* **Objective**
Start at the line containing "Keep writing the" and stop at the line containing "outlet('white duplex outlet on"; copy those lines exactly, both ends included, and no others.

-- Supplied records start --

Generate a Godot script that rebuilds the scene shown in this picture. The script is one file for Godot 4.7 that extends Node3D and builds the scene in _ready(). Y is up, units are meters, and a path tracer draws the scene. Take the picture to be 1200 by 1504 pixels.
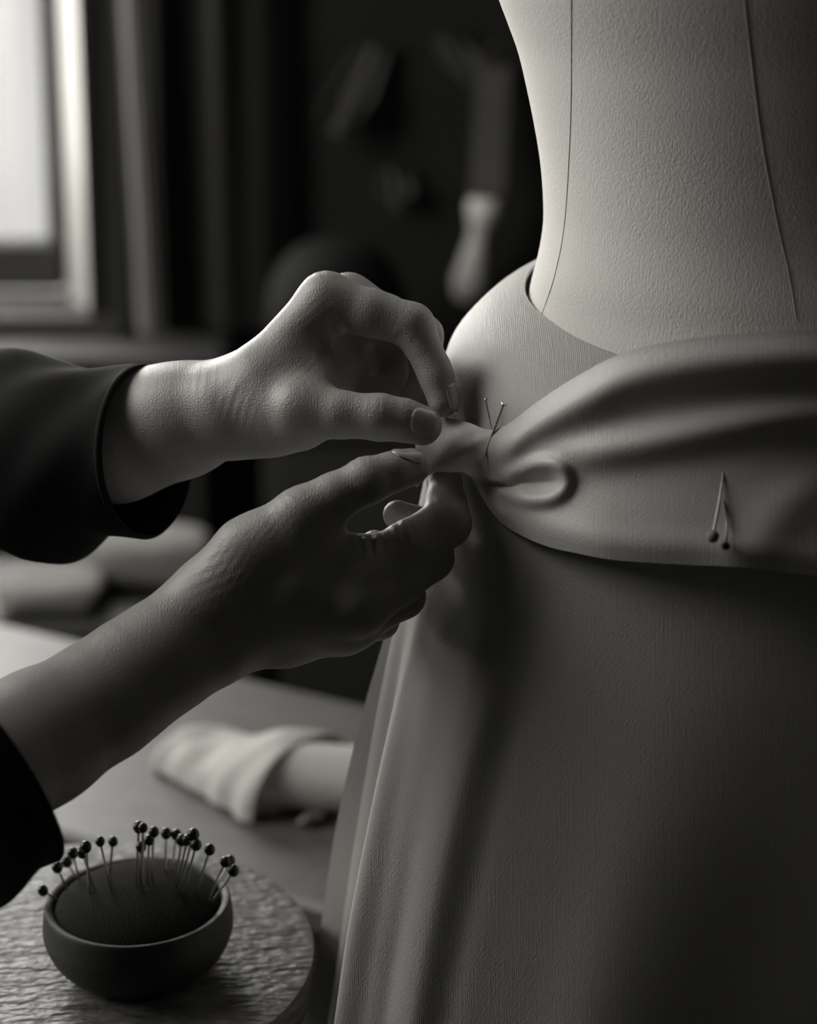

-- Supplied records end --
-- Supplied records start --

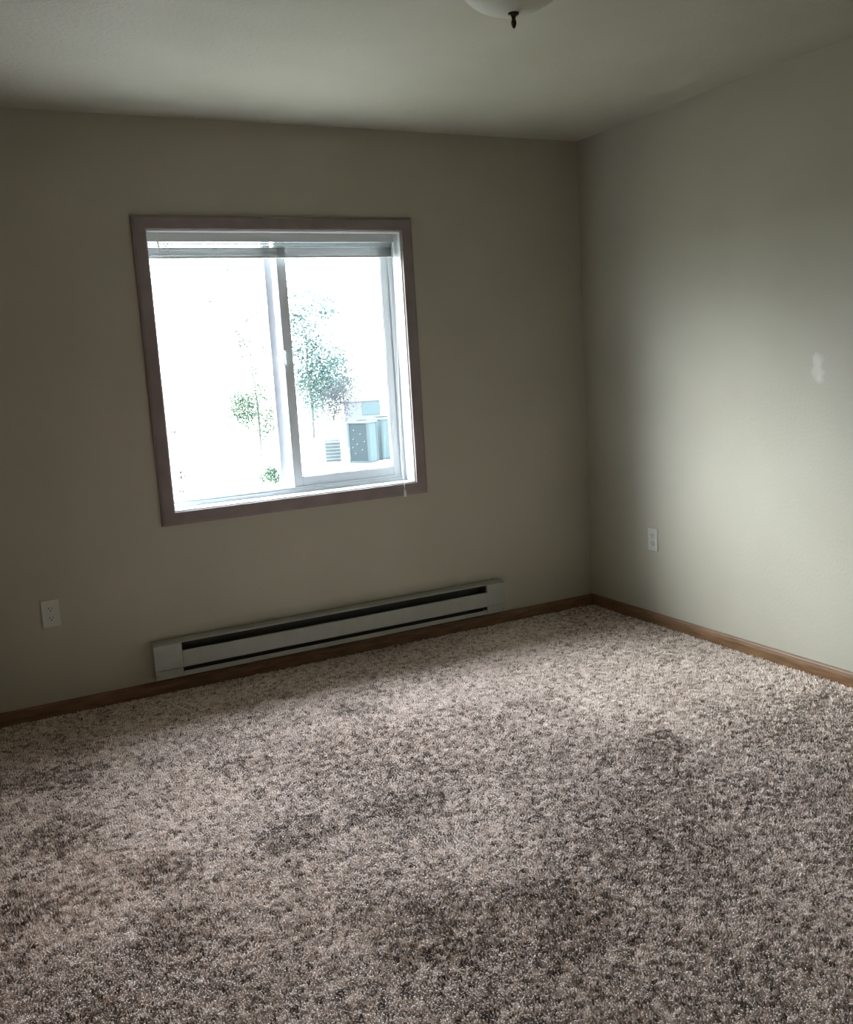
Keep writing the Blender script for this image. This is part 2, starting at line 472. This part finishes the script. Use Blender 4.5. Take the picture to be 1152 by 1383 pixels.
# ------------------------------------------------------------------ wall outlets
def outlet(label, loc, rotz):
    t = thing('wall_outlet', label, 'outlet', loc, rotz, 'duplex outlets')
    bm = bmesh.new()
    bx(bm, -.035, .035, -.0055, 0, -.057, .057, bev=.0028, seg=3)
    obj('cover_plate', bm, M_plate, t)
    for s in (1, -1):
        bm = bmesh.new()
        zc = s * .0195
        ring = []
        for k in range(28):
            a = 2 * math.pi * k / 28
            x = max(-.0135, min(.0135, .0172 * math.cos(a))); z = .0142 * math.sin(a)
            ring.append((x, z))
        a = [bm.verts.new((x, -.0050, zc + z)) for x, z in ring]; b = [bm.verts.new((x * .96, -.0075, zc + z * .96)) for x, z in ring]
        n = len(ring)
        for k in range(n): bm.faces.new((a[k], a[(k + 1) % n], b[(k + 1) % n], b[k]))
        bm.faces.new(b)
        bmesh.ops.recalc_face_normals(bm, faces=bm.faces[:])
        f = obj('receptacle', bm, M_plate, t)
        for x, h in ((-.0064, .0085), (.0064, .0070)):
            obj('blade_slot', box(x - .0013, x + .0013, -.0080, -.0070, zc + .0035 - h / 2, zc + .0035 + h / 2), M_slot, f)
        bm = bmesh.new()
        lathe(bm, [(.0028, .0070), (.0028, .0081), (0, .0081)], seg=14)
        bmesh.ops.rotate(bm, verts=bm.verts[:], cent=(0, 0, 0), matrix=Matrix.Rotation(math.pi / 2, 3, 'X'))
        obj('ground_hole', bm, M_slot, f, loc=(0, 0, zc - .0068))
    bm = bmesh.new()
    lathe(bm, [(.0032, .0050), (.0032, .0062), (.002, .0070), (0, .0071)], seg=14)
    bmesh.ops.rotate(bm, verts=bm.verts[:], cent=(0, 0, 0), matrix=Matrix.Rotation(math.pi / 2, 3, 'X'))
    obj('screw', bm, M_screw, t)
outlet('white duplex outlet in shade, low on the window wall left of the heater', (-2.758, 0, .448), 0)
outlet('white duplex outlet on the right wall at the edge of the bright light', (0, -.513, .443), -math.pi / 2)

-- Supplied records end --

* **Written reply**
Keep writing the Blender script for this image. This is part 2, starting at line 472. This part finishes the script. Use Blender 4.5. Take the picture to be 1152 by 1383 pixels.
# ------------------------------------------------------------------ wall outlets
def outlet(label, loc, rotz):
    t = thing('wall_outlet', label, 'outlet', loc, rotz, 'duplex outlets')
    bm = bmesh.new()
    bx(bm, -.035, .035, -.0055, 0, -.057, .057, bev=.0028, seg=3)
    obj('cover_plate', bm, M_plate, t)
    for s in (1, -1):
        bm = bmesh.new()
        zc = s * .0195
        ring = []
        for k in range(28):
            a = 2 * math.pi * k / 28
            x = max(-.0135, min(.0135, .0172 * math.cos(a))); z = .0142 * math.sin(a)
            ring.append((x, z))
        a = [bm.verts.new((x, -.0050, zc + z)) for x, z in ring]; b = [bm.verts.new((x * .96, -.0075, zc + z * .96)) for x, z in ring]
        n = len(ring)
        for k in range(n): bm.faces.new((a[k], a[(k + 1) % n], b[(k + 1) % n], b[k]))
        bm.faces.new(b)
        bmesh.ops.recalc_face_normals(bm, faces=bm.faces[:])
        f = obj('receptacle', bm, M_plate, t)
        for x, h in ((-.0064, .0085), (.0064, .0070)):
            obj('blade_slot', box(x - .0013, x + .0013, -.0080, -.0070, zc + .0035 - h / 2, zc + .0035 + h / 2), M_slot, f)
        bm = bmesh.new()
        lathe(bm, [(.0028, .0070), (.0028, .0081), (0, .0081)], seg=14)
        bmesh.ops.rotate(bm, verts=bm.verts[:], cent=(0, 0, 0), matrix=Matrix.Rotation(math.pi / 2, 3, 'X'))
        obj('ground_hole', bm, M_slot, f, loc=(0, 0, zc - .0068))
    bm = bmesh.new()
    lathe(bm, [(.0032, .0050), (.0032, .0062), (.002, .0070), (0, .0071)], seg=14)
    bmesh.ops.rotate(bm, verts=bm.verts[:], cent=(0, 0, 0), matrix=Matrix.Rotation(math.pi / 2, 3, 'X'))
    obj('screw', bm, M_screw, t)
outlet('white duplex outlet in shade, low on the window wall left of the heater', (-2.758, 0, .448), 0)
outlet('white duplex outlet on the right wall at the edge of the bright light', (0, -.513, .443), -math.pi / 2)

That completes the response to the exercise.